女性だけで集まって盛り上がる場面など、非常に印象に残ります。

また年老いた家族とともに暮らす中国の文化と、家族とともに暮らさないアメリカの文化の差異などが摩擦の原因となっている点も注目に値するように思いました。

遠くから、ニューヨーク全体をうつす最後の場面は感動的です。


《人在纽约》(1989■关锦鹏■张艾嘉、张曼玉、斯琴高娃■『Full Moon in New York』)

姜文《让子弹飞》『さらば復讐の狼たちよ』

《让子弹飞》『さらば復讐の狼たちよ』は姜文監督による2010年の映画。

民国八年(1919年),県長の地位を金で買った马邦德(葛优)は妻(刘嘉玲)、师爷(冯小刚)とともに任地へ向かう。その途中で馬賊の「张麻子」(原名张牧之,姜文)の待ち伏せに遭い、夫婦だけが助かる。马邦德は命を守るため汤师爷と名乗り、「张麻子」を言いくるめようとする。张麻子は马邦德の言葉に従い、県長のふりをして鹅城に行き、財産を得ようとする。しかし、鹅城は物流によって巨額の富を蓄えた土豪の黄四郎(周润发)によって支配されていた。张麻子と黄四郎は相容れず、争うことになる。最終的に张麻子は民衆に銀を配り、それを黄四郎に回収させることによって民衆の黄四郎への怒りを煽る。さらに、民衆に大量の銃を配り、黄四郎の影武者を殺して民衆をたきつけることによって、黄四郎を倒した。

四川作家・马识途の長編小说《夜谭十记》の中の《盗官记》の一節を映画化したそうです。
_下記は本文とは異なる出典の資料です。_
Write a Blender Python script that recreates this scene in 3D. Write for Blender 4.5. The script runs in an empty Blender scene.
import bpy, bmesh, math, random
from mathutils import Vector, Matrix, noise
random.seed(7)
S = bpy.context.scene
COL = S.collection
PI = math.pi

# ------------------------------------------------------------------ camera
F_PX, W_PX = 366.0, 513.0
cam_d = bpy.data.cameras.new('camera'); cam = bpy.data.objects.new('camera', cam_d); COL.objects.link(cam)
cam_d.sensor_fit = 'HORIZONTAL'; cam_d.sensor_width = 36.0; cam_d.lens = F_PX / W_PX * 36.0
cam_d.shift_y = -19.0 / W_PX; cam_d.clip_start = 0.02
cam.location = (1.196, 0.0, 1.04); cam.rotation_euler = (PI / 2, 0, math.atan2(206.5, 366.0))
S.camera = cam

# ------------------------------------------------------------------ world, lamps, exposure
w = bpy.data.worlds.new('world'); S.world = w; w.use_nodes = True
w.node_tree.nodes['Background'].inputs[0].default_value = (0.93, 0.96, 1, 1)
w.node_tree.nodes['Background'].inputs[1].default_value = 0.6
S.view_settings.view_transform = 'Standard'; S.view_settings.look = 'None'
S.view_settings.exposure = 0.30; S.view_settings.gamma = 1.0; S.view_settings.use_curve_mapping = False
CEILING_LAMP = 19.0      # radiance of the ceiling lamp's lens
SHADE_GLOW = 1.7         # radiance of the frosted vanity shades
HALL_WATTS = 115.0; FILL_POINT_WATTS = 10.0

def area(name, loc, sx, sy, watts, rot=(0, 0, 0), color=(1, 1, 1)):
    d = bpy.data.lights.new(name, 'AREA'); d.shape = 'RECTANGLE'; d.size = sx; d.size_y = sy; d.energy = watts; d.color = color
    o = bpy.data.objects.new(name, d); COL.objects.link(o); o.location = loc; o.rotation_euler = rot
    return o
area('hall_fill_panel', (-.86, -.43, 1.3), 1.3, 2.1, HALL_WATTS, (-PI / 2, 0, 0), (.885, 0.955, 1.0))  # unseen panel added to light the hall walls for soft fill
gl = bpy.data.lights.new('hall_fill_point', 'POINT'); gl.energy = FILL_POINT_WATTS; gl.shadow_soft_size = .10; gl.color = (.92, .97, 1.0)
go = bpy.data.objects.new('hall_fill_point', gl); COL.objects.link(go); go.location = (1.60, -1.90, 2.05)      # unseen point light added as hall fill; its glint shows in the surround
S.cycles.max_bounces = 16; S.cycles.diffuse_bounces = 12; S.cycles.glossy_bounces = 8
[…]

张麻子(姜文)、黄四郎(周润发)、马邦德(葛优)の三つ巴の戦いが描かれています。张麻子(姜文)は学問を知りませんが戦闘に長けています。公平を理念として掲げます。一方、黄四郎(周润发)は圧倒的な権力を背景として、残虐な手段を用います。一方、马邦德(葛优)は達者な口と強い者に従う戦略で勝ち残ろうとします。

中国では2010年最大のヒットになり、国産映画の記録を塗り替えたそうです。

黄四郎(周润发)の影武者が物語の中で思わぬ活躍を見せます。その点が非常に面白いです。

女性も一応登場しますが基本的には男たちの戦いの物語になっています。ただ、その男たちも決して英雄ではなく、欠点がある者として、シニカルかつコミカルに描き出されています。その点が面白いです。